Response Team hinders speech

AddThis

Photo Credit: Ericka Suarez | Daily Texan Staff

Editor's note: This column was submitted to the Texan by a member of the UT community.

The settlement between UT and Speech First, a national free-speech group, has resulted in disbanding the Campus Climate Reporting Team, known as CCRT. Some call this action of getting rid of a group that allows students to report derogatory graffiti, bias, harassment and hostile classroom environments directly to the University for further investigation to be a detriment to speech and a safe environment on the UT campus. I would argue on the contrary. 

The CCRT’s operation was to gather student reports of discrimination or hostility and then investigate or punish accordingly, but who decides what constitutes discrimination or hostility? The definition of these incidents varies among different individuals as there is no established guideline. This has the potential to punish students for unpopular opinions among their peers, even if the opinions are not hostile or discriminatory. The CCRT treats students like children by trying to maintain social order rather than exposing students to different ideas to create ideological discomfort.

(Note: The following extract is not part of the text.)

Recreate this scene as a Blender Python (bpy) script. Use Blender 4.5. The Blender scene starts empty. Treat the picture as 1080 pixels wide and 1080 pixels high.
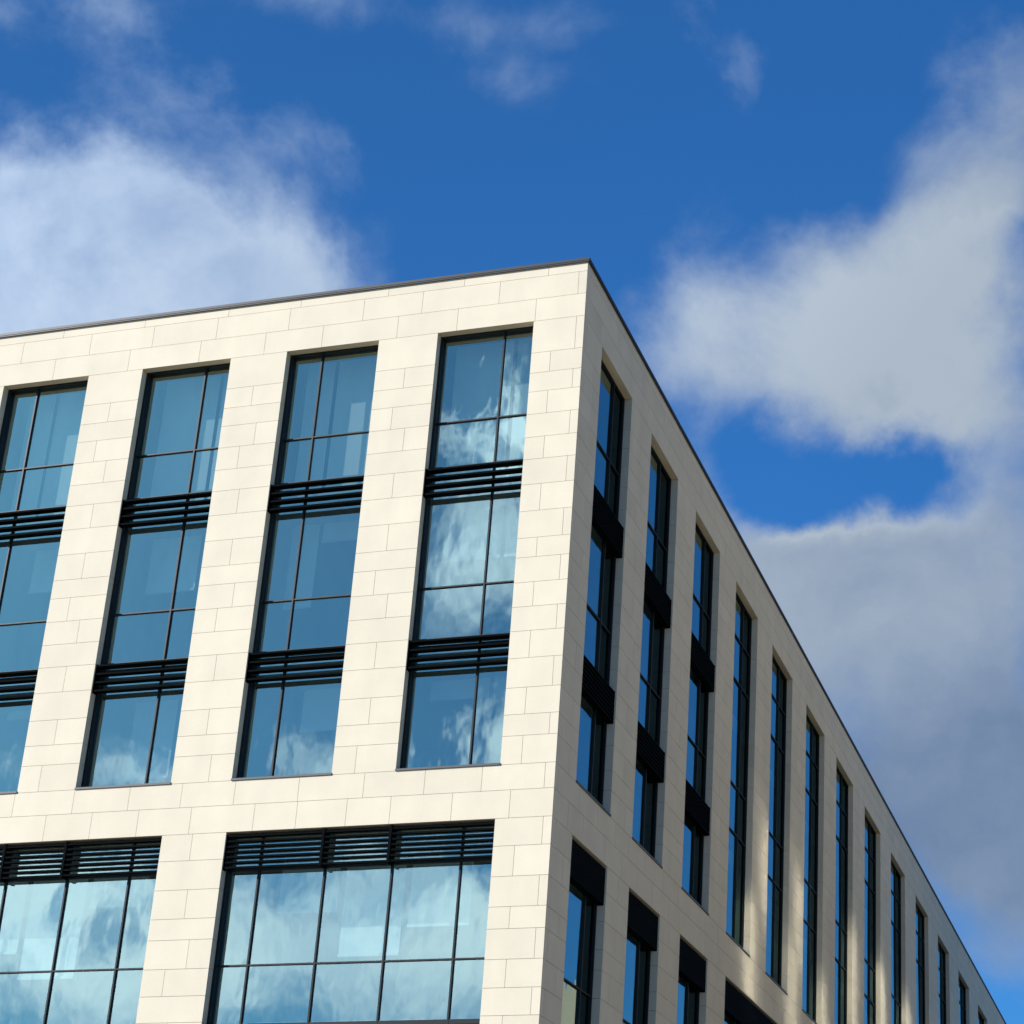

The very notion that UT attempted to regulate speech is a sign that the University and, to an extent, some students do not have full trust that civility can occur while practicing our First Amendment rights on campus. The CCRT hindered free speech rights by insinuating some opinions would be punishable by the University. UT has a diverse campus with thousands of students from all walks of life, and it is a disservice to students to regulate or monitor speech since part of the college experience involves interacting with challenging views.

The University of Texas has genuine incidents of discrimination, harassment and hostility, and these occurrences must be dealt with accordingly. But regulating student speech harms students and inhibits their rights. I agree with the settlement in ridding the CCRT, as the University should promote free student speech instead of discouraging it. I love The University of Texas and I wish to see it thrive, but its students cannot develop and prepare for the real world when personal freedoms are surrendered for just a bit of security.

Emmanuel Ramirez is a radio-television-film senior from Dallas, Texas.